There is a small rectangle of information sewn into most garments. A country name. A fiber content percentage. A row of care symbols that are, for most of us, more decoration than instruction.
The country name is the one that carries weight. Made in Portugal. Made in Bangladesh. Made in Italy. We use it as a proxy for quality, for ethics, for something harder to name. A feeling of provenance. But the label tells a narrower story than we usually assume, and that gap is worth sitting with.
A Customs Classification, Not a Biography
In most countries, the country of origin on a garment label refers to where it underwent its last substantial transformation, typically where it was cut and sewn into its final form. It is a trade regulation more than a biography. A pair of trousers sewn in Portugal from fabric woven in Turkey, dyed in Vietnam, from cotton grown in India is, legally, Portuguese.
This is not a loophole. It is simply how customs rules were written, and for purposes of tariffs and trade declarations, it is a workable simplification. But the “Made in” label was never designed to tell the full story of a garment’s journey. We have borrowed it for that purpose, and the fit has always been imperfect.
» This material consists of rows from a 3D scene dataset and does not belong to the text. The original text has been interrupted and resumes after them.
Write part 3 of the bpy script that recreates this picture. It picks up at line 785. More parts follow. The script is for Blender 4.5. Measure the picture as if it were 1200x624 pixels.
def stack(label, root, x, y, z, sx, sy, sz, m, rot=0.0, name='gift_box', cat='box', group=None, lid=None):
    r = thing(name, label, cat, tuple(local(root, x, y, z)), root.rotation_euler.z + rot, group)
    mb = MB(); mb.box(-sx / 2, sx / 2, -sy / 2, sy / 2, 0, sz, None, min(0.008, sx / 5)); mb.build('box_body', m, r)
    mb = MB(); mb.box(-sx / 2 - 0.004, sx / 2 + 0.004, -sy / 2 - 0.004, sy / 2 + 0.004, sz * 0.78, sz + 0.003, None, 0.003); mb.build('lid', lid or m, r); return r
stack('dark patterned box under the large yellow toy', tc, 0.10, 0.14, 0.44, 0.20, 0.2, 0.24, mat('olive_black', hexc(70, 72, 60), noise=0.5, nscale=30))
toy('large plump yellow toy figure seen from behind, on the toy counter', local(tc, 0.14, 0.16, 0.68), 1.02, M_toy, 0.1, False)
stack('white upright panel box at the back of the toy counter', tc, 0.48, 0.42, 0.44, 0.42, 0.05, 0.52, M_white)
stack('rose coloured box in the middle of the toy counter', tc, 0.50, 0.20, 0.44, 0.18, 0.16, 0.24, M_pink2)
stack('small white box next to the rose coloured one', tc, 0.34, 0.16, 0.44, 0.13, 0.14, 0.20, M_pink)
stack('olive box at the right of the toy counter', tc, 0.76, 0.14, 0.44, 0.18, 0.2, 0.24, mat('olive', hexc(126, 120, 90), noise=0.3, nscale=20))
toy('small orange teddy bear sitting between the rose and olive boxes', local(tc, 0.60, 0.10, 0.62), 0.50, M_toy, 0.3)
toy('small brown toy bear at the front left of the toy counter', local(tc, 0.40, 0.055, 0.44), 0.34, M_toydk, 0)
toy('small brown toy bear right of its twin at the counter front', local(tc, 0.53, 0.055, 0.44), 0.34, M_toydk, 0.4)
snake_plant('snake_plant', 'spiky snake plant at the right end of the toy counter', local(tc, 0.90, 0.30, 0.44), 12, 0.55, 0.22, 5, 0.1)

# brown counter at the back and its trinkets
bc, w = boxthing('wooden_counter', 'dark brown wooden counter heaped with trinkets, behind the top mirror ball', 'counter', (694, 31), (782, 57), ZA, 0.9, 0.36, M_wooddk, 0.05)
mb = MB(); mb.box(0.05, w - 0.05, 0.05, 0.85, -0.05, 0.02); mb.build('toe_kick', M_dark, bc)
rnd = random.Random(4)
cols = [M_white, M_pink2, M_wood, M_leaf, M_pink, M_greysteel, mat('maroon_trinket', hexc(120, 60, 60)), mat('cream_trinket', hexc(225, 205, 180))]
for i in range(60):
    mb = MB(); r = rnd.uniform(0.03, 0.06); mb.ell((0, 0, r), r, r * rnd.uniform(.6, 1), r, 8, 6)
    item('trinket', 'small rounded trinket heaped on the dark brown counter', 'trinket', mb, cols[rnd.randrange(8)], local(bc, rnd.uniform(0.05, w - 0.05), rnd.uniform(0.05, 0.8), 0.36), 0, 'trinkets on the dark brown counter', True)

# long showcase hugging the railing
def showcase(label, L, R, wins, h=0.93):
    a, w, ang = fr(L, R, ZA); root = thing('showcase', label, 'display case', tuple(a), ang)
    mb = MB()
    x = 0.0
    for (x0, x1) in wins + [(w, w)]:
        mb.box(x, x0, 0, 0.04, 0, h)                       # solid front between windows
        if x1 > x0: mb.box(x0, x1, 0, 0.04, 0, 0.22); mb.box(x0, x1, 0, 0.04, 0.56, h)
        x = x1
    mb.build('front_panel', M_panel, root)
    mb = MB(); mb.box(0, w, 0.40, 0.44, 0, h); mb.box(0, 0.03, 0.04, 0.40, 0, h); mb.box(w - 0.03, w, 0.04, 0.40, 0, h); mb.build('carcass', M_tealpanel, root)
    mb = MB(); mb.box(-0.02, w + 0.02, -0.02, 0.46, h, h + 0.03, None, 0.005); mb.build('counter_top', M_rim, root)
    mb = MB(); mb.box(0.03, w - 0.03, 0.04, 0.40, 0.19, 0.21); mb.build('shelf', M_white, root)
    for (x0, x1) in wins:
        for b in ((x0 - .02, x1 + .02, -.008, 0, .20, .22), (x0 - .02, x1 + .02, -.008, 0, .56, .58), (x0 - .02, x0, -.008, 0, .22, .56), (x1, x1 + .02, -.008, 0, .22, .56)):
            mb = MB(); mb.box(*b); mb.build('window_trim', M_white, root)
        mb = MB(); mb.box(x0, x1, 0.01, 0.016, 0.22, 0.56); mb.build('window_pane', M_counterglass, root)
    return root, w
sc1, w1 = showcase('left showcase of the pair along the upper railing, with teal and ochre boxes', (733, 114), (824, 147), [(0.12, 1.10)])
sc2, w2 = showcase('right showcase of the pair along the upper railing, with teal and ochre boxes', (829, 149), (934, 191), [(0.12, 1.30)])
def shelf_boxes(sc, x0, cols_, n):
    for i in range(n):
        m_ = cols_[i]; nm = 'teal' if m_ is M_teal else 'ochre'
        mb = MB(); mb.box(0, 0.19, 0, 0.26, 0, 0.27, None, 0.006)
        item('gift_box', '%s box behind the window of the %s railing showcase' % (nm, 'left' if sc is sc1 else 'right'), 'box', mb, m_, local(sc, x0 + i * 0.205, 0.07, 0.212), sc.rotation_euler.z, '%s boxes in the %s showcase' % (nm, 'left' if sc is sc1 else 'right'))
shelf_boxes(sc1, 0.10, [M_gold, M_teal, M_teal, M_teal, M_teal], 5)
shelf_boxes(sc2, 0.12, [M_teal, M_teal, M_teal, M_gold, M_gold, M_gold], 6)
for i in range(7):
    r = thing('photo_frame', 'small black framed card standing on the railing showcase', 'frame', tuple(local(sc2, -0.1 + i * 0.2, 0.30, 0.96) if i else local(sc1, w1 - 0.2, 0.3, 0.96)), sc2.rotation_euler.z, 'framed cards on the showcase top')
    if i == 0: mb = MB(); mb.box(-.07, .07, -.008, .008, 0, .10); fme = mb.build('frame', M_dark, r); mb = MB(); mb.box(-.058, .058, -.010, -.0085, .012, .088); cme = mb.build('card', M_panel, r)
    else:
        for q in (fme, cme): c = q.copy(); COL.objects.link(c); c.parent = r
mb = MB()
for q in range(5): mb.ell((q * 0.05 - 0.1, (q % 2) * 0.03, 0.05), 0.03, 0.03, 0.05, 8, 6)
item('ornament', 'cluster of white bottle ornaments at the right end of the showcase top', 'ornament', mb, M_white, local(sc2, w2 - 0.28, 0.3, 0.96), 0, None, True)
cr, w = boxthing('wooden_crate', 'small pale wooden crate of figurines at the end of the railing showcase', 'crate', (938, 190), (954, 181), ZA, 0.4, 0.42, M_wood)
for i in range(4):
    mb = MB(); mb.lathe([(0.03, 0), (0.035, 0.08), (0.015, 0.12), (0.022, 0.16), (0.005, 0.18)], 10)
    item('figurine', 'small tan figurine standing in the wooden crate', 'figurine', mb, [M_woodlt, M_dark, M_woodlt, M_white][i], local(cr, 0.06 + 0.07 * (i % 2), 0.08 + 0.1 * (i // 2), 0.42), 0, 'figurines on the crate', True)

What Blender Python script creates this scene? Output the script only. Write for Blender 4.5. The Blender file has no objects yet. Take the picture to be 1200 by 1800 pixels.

The Distance Between Fabric and Factory
The supply chain for a single garment can cross six or seven countries before it reaches a shop floor. Raw fiber is grown in one place, spun into yarn in another, woven or knitted into fabric in a third, dyed and finished in a fourth, cut and assembled in a fifth. Each stage carries its own labor conditions, environmental standards, and quality practices. None of them appear on the label.
This is not a small omission. Fabric dyeing is one of the most water-intensive and chemically demanding stages in textile production. Labor conditions in spinning mills have historically received less scrutiny than those in garment factories, partly because they sit earlier in the chain and are harder to trace. The “Made in” country captures the final visible step in a process that began much earlier, often in places we know very little about.
For a consumer holding a garment in a shop, that label is doing a great deal of interpretive work on the basis of very little information.
Why Some Country Names Carry More Weight
There is a reason certain country-of-origin labels feel different from others. “Made in Italy” is a genuine marker in some categories, particularly leather goods, knitwear, and tailoring, where craft traditions run deep and production practices are more closely associated with quality. That association is not invented. But the designation has also been stretched. Italian law permits garments assembled in Italy by migrant workers, sometimes in difficult conditions, to carry the label. The label does not distinguish between the two. It cannot, by design.
The same pattern holds in the other direction. “Made in Bangladesh” has come to carry associations with low cost and poor conditions that are, at the very least, incomplete. Following the Rana Plaza collapse in 2013, Bangladesh’s garment industry became one of the most scrutinised in the world. Many factories there are now LEED-certified and regularly audited by international brands. The problem was never primarily geography. It was the pressure placed on factories to produce cheaply and quickly, regardless of where they were located.
Country-of-origin signals are shaped as much by perception as by practice. And perception tends to focus on the parts of the supply chain we have already decided to look at.
The Questions the Label Cannot Answer
If the “Made in” label is a starting point rather than a verdict, the more useful questions are usually harder to answer from a tag alone. Does the brand publish its factory list? Is there a supply chain map that shows where fabric was sourced, not just where the garment was assembled? Are there certifications covering fiber production specifically, rather than only the finished product?
Some brands are beginning to answer these questions without being asked. Traceability is slowly becoming an expectation rather than a differentiator, driven partly by legislation such as France’s Loi de vigilance and the EU’s Corporate Sustainability Due Diligence Directive, which require companies to map and take responsibility for their supply chains to a meaningful depth. For now, though, most garment labels still tell us only the final chapter of a longer story.
That story does not have a simple moral. Some high-quality goods are made in countries we associate with exploitation. Some deeply flawed supply chains run through countries we associate with craftsmanship. The country name is a single data point in a system with many more variables.
A Starting Point, Nothing More
There is a version of sustainable fashion advice that treats the “Made in” label as a reliable shortcut, a way of feeling confident in a purchase without looking too deeply. That confidence is understandable. Reading supply chains is genuinely difficult, and most of the information needed to do it well is not publicly available.
What the label can do is prompt a question. Where did the fabric come from? What do I actually know about how this was made? Not as a consumer checklist, but as a form of curiosity that, practiced gently over time, changes what you notice and what you reach for.